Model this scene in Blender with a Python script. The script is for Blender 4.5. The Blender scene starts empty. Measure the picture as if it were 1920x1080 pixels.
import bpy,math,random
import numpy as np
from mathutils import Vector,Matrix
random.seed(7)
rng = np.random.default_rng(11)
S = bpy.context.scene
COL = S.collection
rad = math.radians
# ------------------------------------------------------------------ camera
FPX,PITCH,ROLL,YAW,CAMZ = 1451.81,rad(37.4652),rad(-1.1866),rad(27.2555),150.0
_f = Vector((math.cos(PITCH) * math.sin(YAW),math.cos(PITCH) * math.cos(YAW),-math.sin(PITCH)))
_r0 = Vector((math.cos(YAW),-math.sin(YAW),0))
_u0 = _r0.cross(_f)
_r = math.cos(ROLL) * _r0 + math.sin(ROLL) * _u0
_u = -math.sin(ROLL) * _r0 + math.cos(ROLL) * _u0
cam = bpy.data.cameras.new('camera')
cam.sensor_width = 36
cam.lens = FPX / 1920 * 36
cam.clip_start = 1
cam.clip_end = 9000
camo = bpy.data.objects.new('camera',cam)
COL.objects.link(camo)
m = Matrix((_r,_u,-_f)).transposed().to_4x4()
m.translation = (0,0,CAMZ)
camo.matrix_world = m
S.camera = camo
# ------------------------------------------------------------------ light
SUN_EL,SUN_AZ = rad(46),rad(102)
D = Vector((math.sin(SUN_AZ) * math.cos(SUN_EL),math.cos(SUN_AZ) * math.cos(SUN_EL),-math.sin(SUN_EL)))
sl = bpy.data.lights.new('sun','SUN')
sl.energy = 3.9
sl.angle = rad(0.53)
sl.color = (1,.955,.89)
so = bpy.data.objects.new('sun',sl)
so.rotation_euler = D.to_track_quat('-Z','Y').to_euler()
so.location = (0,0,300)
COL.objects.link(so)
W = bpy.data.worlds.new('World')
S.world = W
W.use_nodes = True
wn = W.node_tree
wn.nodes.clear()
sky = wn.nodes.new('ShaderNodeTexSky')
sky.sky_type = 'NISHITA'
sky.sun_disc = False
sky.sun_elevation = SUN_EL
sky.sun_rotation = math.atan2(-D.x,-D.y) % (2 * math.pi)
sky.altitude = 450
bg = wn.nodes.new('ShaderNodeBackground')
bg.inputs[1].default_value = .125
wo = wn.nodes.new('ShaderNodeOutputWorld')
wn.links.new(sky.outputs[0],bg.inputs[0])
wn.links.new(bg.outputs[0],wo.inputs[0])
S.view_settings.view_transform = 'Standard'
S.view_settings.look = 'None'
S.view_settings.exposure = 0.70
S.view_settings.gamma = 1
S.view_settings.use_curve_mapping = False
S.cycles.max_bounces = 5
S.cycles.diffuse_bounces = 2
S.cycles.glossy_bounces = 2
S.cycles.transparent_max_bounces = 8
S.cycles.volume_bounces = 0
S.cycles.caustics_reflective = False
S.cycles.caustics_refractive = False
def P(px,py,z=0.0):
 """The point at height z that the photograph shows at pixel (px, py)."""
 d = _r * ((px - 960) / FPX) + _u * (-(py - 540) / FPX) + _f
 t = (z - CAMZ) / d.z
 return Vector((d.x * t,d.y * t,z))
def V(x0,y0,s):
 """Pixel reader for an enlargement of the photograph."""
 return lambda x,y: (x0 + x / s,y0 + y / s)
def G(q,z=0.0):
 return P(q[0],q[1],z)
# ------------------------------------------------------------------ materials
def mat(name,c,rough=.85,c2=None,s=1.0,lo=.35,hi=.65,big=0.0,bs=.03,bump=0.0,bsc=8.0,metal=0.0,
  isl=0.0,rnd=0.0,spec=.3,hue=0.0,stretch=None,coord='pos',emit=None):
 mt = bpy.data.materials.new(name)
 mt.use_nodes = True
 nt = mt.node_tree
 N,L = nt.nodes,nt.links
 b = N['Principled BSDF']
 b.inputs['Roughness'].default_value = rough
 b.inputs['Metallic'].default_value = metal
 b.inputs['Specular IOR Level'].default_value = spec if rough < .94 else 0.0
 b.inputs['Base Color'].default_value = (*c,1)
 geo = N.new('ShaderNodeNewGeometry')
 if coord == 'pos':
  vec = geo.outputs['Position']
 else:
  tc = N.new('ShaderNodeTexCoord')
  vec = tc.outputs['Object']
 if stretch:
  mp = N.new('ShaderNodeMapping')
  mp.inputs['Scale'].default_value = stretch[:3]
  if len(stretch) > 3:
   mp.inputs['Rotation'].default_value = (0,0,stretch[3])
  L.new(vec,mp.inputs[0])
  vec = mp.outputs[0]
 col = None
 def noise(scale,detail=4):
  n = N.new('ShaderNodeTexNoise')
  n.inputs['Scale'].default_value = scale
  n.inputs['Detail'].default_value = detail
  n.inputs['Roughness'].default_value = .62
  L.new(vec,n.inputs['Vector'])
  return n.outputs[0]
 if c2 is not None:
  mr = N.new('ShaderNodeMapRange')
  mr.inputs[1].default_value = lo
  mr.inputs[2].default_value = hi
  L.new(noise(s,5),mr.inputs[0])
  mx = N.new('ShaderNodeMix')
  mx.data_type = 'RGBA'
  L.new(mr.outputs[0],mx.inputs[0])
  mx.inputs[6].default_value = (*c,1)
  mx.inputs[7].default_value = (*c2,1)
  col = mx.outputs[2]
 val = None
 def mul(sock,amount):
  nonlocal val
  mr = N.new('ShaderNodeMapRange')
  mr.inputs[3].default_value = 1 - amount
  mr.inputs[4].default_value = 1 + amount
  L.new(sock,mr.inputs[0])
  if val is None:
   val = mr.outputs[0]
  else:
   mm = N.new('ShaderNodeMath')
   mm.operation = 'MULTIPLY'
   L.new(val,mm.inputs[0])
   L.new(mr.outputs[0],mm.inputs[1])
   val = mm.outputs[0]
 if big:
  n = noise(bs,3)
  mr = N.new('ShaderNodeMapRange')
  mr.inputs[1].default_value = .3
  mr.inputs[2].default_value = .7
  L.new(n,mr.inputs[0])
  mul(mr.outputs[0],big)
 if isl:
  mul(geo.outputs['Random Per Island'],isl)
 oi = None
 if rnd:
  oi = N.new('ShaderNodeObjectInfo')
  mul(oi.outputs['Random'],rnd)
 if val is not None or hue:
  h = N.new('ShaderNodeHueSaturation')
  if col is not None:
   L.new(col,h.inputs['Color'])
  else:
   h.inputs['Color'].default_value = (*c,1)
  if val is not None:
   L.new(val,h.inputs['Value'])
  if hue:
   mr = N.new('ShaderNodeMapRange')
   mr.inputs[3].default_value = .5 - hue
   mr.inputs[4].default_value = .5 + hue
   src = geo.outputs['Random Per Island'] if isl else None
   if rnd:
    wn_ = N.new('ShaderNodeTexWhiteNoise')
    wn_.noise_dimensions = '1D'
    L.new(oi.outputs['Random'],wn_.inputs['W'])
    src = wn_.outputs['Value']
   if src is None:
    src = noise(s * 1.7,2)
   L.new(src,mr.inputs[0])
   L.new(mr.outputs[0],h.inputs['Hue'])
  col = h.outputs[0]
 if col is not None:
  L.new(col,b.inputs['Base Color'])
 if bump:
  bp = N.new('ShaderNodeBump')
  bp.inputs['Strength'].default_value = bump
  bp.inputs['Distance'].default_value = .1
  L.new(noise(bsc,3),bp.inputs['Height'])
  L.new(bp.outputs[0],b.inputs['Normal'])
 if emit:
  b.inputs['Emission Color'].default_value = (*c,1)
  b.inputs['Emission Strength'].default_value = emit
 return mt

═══

> Exercise details: Your task is to quote the listing above word for word.

> Worked solution:
Model this scene in Blender with a Python script. The script is for Blender 4.5. The Blender scene starts empty. Measure the picture as if it were 1920x1080 pixels.
import bpy,math,random
import numpy as np
from mathutils import Vector,Matrix
random.seed(7)
rng = np.random.default_rng(11)
S = bpy.context.scene
COL = S.collection
rad = math.radians
# ------------------------------------------------------------------ camera
FPX,PITCH,ROLL,YAW,CAMZ = 1451.81,rad(37.4652),rad(-1.1866),rad(27.2555),150.0
_f = Vector((math.cos(PITCH) * math.sin(YAW),math.cos(PITCH) * math.cos(YAW),-math.sin(PITCH)))
_r0 = Vector((math.cos(YAW),-math.sin(YAW),0))
_u0 = _r0.cross(_f)
_r = math.cos(ROLL) * _r0 + math.sin(ROLL) * _u0
_u = -math.sin(ROLL) * _r0 + math.cos(ROLL) * _u0
cam = bpy.data.cameras.new('camera')
cam.sensor_width = 36
cam.lens = FPX / 1920 * 36
cam.clip_start = 1
cam.clip_end = 9000
camo = bpy.data.objects.new('camera',cam)
COL.objects.link(camo)
m = Matrix((_r,_u,-_f)).transposed().to_4x4()
m.translation = (0,0,CAMZ)
camo.matrix_world = m
S.camera = camo
# ------------------------------------------------------------------ light
SUN_EL,SUN_AZ = rad(46),rad(102)
D = Vector((math.sin(SUN_AZ) * math.cos(SUN_EL),math.cos(SUN_AZ) * math.cos(SUN_EL),-math.sin(SUN_EL)))
sl = bpy.data.lights.new('sun','SUN')
sl.energy = 3.9
sl.angle = rad(0.53)
sl.color = (1,.955,.89)
so = bpy.data.objects.new('sun',sl)
so.rotation_euler = D.to_track_quat('-Z','Y').to_euler()
so.location = (0,0,300)
COL.objects.link(so)
W = bpy.data.worlds.new('World')
S.world = W
W.use_nodes = True
wn = W.node_tree
wn.nodes.clear()
sky = wn.nodes.new('ShaderNodeTexSky')
sky.sky_type = 'NISHITA'
sky.sun_disc = False
sky.sun_elevation = SUN_EL
sky.sun_rotation = math.atan2(-D.x,-D.y) % (2 * math.pi)
sky.altitude = 450
bg = wn.nodes.new('ShaderNodeBackground')
bg.inputs[1].default_value = .125
wo = wn.nodes.new('ShaderNodeOutputWorld')
wn.links.new(sky.outputs[0],bg.inputs[0])
wn.links.new(bg.outputs[0],wo.inputs[0])
S.view_settings.view_transform = 'Standard'
S.view_settings.look = 'None'
S.view_settings.exposure = 0.70
S.view_settings.gamma = 1
S.view_settings.use_curve_mapping = False
S.cycles.max_bounces = 5
S.cycles.diffuse_bounces = 2
S.cycles.glossy_bounces = 2
S.cycles.transparent_max_bounces = 8
S.cycles.volume_bounces = 0
S.cycles.caustics_reflective = False
S.cycles.caustics_refractive = False
def P(px,py,z=0.0):
 """The point at height z that the photograph shows at pixel (px, py)."""
 d = _r * ((px - 960) / FPX) + _u * (-(py - 540) / FPX) + _f
 t = (z - CAMZ) / d.z
 return Vector((d.x * t,d.y * t,z))
def V(x0,y0,s):
 """Pixel reader for an enlargement of the photograph."""
 return lambda x,y: (x0 + x / s,y0 + y / s)
def G(q,z=0.0):
 return P(q[0],q[1],z)
# ------------------------------------------------------------------ materials
def mat(name,c,rough=.85,c2=None,s=1.0,lo=.35,hi=.65,big=0.0,bs=.03,bump=0.0,bsc=8.0,metal=0.0,
  isl=0.0,rnd=0.0,spec=.3,hue=0.0,stretch=None,coord='pos',emit=None):
 mt = bpy.data.materials.new(name)
 mt.use_nodes = True
 nt = mt.node_tree
 N,L = nt.nodes,nt.links
 b = N['Principled BSDF']
 b.inputs['Roughness'].default_value = rough
 b.inputs['Metallic'].default_value = metal
 b.inputs['Specular IOR Level'].default_value = spec if rough < .94 else 0.0
 b.inputs['Base Color'].default_value = (*c,1)
 geo = N.new('ShaderNodeNewGeometry')
 if coord == 'pos':
  vec = geo.outputs['Position']
 else:
  tc = N.new('ShaderNodeTexCoord')
  vec = tc.outputs['Object']
 if stretch:
  mp = N.new('ShaderNodeMapping')
  mp.inputs['Scale'].default_value = stretch[:3]
  if len(stretch) > 3:
   mp.inputs['Rotation'].default_value = (0,0,stretch[3])
  L.new(vec,mp.inputs[0])
  vec = mp.outputs[0]
 col = None
 def noise(scale,detail=4):
  n = N.new('ShaderNodeTexNoise')
  n.inputs['Scale'].default_value = scale
  n.inputs['Detail'].default_value = detail
  n.inputs['Roughness'].default_value = .62
  L.new(vec,n.inputs['Vector'])
  return n.outputs[0]
 if c2 is not None:
  mr = N.new('ShaderNodeMapRange')
  mr.inputs[1].default_value = lo
  mr.inputs[2].default_value = hi
  L.new(noise(s,5),mr.inputs[0])
  mx = N.new('ShaderNodeMix')
  mx.data_type = 'RGBA'
  L.new(mr.outputs[0],mx.inputs[0])
  mx.inputs[6].default_value = (*c,1)
  mx.inputs[7].default_value = (*c2,1)
  col = mx.outputs[2]
 val = None
 def mul(sock,amount):
  nonlocal val
  mr = N.new('ShaderNodeMapRange')
  mr.inputs[3].default_value = 1 - amount
  mr.inputs[4].default_value = 1 + amount
  L.new(sock,mr.inputs[0])
  if val is None:
   val = mr.outputs[0]
  else:
   mm = N.new('ShaderNodeMath')
   mm.operation = 'MULTIPLY'
   L.new(val,mm.inputs[0])
   L.new(mr.outputs[0],mm.inputs[1])
   val = mm.outputs[0]
 if big:
  n = noise(bs,3)
  mr = N.new('ShaderNodeMapRange')
  mr.inputs[1].default_value = .3
  mr.inputs[2].default_value = .7
  L.new(n,mr.inputs[0])
  mul(mr.outputs[0],big)
 if isl:
  mul(geo.outputs['Random Per Island'],isl)
 oi = None
 if rnd:
  oi = N.new('ShaderNodeObjectInfo')
  mul(oi.outputs['Random'],rnd)
 if val is not None or hue:
  h = N.new('ShaderNodeHueSaturation')
  if col is not None:
   L.new(col,h.inputs['Color'])
  else:
   h.inputs['Color'].default_value = (*c,1)
  if val is not None:
   L.new(val,h.inputs['Value'])
  if hue:
   mr = N.new('ShaderNodeMapRange')
   mr.inputs[3].default_value = .5 - hue
   mr.inputs[4].default_value = .5 + hue
   src = geo.outputs['Random Per Island'] if isl else None
   if rnd:
    wn_ = N.new('ShaderNodeTexWhiteNoise')
    wn_.noise_dimensions = '1D'
    L.new(oi.outputs['Random'],wn_.inputs['W'])
    src = wn_.outputs['Value']
   if src is None:
    src = noise(s * 1.7,2)
   L.new(src,mr.inputs[0])
   L.new(mr.outputs[0],h.inputs['Hue'])
  col = h.outputs[0]
 if col is not None:
  L.new(col,b.inputs['Base Color'])
 if bump:
  bp = N.new('ShaderNodeBump')
  bp.inputs['Strength'].default_value = bump
  bp.inputs['Distance'].default_value = .1
  L.new(noise(bsc,3),bp.inputs['Height'])
  L.new(bp.outputs[0],b.inputs['Normal'])
 if emit:
  b.inputs['Emission Color'].default_value = (*c,1)
  b.inputs['Emission Strength'].default_value = emit
 return mt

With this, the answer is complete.